The Beatles – All These Years: Volume One: Tune In by Mark Lewisohn

My reaction to the news of this book, back in 2013 when it was first published in hardback, was probably not uncommon: does the world really need another book about The Beatles? I had read so many, from the Hunter Davies authorised biography that was published before they even broke up to the lush hagiography of the Anthology doorstopper. And so I noted this and ignored it, thinking both that I knew it all and that my interest in the subject had been saturated long ago. Furthermore, I was convinced that of all the things about The Beatles, the stuff about them before they were famous was the least interesting. This book only takes us to the end of 1962, and I didn’t think I’d want to know any more about this period.

But Lewisohn’s forthcoming stage show about Abbey Road prompted me to look – and think – again. And now I don’t have to have yet another huge tome creaking on the already overloaded bookshelf, now I can just whack it on the Kindle, I decided to give it a read.

It will not come as a shock to anyone who has read this that I was wrong: the world definitely needed this book about The Beatles.
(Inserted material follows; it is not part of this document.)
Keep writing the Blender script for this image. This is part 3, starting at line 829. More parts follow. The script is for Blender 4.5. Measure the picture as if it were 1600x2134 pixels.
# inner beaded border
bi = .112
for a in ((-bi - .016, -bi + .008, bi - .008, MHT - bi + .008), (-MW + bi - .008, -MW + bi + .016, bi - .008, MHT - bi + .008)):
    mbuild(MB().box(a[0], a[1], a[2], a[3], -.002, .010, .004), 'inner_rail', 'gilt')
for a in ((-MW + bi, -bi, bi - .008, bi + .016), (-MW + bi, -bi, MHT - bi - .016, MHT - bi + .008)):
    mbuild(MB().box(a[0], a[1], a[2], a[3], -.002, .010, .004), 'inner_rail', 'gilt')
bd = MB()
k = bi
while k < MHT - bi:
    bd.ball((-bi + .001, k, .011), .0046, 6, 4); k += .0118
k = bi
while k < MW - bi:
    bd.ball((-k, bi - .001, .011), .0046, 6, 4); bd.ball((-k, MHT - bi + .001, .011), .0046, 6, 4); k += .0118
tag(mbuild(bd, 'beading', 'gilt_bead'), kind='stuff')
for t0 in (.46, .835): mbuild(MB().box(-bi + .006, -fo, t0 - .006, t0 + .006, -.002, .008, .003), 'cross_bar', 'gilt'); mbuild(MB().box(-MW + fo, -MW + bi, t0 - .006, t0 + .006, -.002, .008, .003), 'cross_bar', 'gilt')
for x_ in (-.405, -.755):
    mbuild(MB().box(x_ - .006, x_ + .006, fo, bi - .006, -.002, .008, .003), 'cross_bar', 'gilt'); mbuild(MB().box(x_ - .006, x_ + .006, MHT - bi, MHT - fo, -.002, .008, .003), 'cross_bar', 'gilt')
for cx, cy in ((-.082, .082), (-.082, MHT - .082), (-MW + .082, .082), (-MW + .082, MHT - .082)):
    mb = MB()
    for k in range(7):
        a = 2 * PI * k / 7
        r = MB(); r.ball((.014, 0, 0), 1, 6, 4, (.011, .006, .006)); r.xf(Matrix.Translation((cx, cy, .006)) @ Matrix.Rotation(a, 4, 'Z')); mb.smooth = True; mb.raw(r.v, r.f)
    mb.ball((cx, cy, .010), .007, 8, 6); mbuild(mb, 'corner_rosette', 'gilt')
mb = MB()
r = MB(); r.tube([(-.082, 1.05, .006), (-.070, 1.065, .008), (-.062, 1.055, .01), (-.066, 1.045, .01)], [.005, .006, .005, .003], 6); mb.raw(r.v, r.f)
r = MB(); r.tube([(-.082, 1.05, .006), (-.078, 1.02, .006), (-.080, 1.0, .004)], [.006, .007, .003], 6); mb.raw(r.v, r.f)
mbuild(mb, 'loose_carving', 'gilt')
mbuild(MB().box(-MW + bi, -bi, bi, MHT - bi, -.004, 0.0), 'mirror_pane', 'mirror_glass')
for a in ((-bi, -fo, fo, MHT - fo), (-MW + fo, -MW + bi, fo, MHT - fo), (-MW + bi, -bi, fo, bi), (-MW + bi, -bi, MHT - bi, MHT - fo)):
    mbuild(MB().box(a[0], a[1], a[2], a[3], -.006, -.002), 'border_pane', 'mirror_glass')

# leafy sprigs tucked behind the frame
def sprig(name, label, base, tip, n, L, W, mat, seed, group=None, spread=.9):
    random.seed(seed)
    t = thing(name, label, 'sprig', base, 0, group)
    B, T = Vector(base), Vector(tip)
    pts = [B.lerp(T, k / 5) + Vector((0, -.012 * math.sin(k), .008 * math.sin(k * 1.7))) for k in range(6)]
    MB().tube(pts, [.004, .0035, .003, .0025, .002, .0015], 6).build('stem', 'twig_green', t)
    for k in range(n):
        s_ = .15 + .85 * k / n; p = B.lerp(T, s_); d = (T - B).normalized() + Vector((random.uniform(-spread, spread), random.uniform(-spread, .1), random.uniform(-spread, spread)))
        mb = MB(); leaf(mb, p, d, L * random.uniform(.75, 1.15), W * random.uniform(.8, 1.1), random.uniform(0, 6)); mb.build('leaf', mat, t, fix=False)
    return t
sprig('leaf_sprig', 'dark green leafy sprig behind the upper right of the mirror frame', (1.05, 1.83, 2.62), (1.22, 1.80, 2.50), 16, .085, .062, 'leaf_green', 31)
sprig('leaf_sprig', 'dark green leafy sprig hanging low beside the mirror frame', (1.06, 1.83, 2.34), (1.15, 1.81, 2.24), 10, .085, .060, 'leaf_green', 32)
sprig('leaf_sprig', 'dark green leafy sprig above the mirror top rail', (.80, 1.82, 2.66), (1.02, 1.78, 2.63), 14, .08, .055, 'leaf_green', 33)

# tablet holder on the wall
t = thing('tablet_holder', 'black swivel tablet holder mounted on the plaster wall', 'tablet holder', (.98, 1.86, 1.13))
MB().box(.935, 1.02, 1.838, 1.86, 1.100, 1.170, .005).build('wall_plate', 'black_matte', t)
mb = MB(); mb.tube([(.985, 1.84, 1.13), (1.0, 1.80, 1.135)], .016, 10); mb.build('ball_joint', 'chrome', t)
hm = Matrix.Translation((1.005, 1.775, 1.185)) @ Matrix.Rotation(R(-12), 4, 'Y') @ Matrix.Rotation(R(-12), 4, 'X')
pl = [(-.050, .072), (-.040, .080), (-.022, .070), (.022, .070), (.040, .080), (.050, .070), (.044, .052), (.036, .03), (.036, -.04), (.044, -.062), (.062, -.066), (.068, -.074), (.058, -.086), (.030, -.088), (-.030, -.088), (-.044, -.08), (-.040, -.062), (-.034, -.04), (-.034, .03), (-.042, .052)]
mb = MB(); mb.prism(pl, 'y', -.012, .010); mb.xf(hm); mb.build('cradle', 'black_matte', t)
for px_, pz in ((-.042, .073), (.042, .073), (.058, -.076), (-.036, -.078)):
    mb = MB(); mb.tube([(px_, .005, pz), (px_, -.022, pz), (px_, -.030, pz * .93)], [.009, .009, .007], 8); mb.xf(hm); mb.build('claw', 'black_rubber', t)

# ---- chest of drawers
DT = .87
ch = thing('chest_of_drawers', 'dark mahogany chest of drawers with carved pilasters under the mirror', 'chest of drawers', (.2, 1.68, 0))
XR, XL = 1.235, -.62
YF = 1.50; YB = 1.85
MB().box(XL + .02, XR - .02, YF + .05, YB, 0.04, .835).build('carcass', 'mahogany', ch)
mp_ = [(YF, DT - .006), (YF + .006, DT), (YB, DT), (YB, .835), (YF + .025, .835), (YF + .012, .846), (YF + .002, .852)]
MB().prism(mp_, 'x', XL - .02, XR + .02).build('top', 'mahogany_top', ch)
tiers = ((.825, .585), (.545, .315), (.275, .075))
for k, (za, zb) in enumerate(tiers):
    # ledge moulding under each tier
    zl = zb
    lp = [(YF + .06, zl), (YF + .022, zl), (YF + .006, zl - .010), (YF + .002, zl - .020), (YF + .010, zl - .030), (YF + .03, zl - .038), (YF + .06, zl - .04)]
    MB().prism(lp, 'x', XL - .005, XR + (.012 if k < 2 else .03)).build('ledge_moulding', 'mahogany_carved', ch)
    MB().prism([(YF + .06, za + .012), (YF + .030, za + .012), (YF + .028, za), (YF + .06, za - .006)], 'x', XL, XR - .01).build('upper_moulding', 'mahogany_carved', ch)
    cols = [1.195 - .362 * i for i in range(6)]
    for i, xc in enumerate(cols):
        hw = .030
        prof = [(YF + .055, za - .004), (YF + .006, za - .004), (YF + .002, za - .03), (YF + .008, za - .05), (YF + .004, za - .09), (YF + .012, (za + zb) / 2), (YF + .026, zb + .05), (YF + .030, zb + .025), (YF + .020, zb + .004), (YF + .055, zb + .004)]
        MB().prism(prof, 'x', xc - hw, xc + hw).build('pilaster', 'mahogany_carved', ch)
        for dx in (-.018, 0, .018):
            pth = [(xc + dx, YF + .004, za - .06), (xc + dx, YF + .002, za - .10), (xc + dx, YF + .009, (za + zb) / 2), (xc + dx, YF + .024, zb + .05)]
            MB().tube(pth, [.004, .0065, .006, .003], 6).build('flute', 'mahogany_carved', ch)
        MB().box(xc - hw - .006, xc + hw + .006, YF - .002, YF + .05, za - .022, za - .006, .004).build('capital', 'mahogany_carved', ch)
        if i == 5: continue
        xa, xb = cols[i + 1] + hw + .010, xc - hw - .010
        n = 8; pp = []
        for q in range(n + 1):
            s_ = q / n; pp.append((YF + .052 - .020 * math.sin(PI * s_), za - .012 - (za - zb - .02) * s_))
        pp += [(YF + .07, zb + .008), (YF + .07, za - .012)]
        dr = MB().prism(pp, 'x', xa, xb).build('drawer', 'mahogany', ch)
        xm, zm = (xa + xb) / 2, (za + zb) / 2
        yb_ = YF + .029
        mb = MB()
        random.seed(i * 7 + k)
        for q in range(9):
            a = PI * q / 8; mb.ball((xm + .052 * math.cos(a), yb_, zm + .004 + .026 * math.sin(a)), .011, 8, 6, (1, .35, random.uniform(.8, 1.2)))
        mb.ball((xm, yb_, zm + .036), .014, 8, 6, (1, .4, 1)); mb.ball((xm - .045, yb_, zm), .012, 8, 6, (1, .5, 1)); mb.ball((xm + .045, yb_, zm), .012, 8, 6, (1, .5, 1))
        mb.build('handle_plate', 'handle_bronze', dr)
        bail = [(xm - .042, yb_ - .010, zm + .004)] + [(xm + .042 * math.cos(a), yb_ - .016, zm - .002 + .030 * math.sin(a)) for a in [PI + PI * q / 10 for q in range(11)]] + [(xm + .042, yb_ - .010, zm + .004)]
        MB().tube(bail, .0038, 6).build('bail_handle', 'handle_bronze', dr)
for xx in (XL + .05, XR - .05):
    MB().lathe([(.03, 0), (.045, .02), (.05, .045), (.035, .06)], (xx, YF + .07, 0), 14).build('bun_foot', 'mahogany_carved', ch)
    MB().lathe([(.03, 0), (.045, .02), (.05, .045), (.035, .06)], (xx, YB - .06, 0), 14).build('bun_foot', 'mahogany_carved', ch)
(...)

When you read, in other biographies, They grew up in Liverpool; or, Ringo came from one of the rougher parts of town; or, Paul and John met at a church fete, John was impressed that Paul could play “Twenty Flight Rock” – when you read lines like that, you have no idea how much more you could know, not just in terms of trivia, but in terms of a deeper understanding and a greater appreciation of just what The Beatles achieved. As David Hepworth is fond of saying, The Beatles are underrated. And when you read this book, you understand just how profoundly true that is.

I mean, the old line that gets trotted out, that record companies turned them down, saying, “Guitar groups are over”: that’s just something we’ve accepted all these years. But ask yourself: what guitar groups? There were the Shadows, and, um? Look at the pop chart for the end of December 1961, the week before the Beatles’ recording test at Decca. Here is a list: Danny Williams; Frankie Vaughan; Kenny Ball and his Jazzmen; Sandy Nelson; Pat Boone; Acker Bilk; Russ Conway; Bobby Vee; Petula Clark; Neil Sedaka.

Sure, there were no guitar groups, but not because they were “over”: because they had never been. There were solo artists, instrumental groups, even vocal groups, but there were no bands. There were no artists who both played instruments and sang. With harmonies. Who wrote their own songs. Decca turning The Beatles down was akin to the robot in Westworld, programmed to say, “It doesn’t look like anything to me.” It was because The Beatles were so new, so different, perhaps, that the people at Decca couldn’t even see what they were. They were hors categorie.

And so this book. I’m 56, and I’ve been listening to the Beatles almost all my life. One of my earliest memories is of running home from primary school with the guitar riff from “I Feel Fine” running through my head: my first involuntary musical imagery, my first earworm. My favourite Beatles record is still Beatles for Sale, because that was the one that was already in the house when I was growing up. And the first record I ever bought with my own money was The Beatles 1967–1970. What I’m trying to say is, I peaked early with The Beatles. By the time I was 18, I’d listened to so much, from the dodgy Star Club December 1962 recordings onwards, that I was positively steeped in Beatle lore. My clothes stank of The Beatles, like a 40-a-day smoker. And then, just as I turned 18, Lennon was killed, and I dived deeper.

I know the story like you know the story of King Arthur or Robin Hood. It’s part of the founding mythos of these islands, as fundamental to us as Plymouth Rock is to the USA, only with fewer genocides. So it would be impossible for Mark Lewisohn to make me read this book as if I didn’t already know the story, to read it as if it really was touch and go, that they might not make it, that the peril was real.

But I did.

To read this is to be immersed in 1950s Liverpool, Hamburg in the early 60s, to feel the precarious weight of every single event. But Pete’s not a very good drummer: what are they going to do? George Martin really isn’t very impressed and doesn’t like “Love Me Do”: is that it, then? Have they missed their chance?

I can pay no greater compliment to this book than to say – as I read the climactic chapter, the account of the recording of their second single, in their third session (with Ringo) at Abbey Road (and as my daughter played Blonde on Blonde in the room behind me: a marvel that came along less than 4 years later) – as I got to the line I knew was coming, when George Martin flicked the switch on the talkback microphone and said,

‘Gentlemen, you’ve just made your first number 1 record.’

Lewisohn, Mark. The Beatles – All These Years: Volume One: Tune In (p. 808). Little, Brown Book Group. Kindle Edition.

that tears sprang spontaneously into my eyes.

So now I join the legions of George RR Martin fans in demanding the immediate publication of the next volume. Will it ever appear? Has he lost the plot? Will he die before it’s finished? What is he doing organising a stage show when he has a bloody book to write? Etc.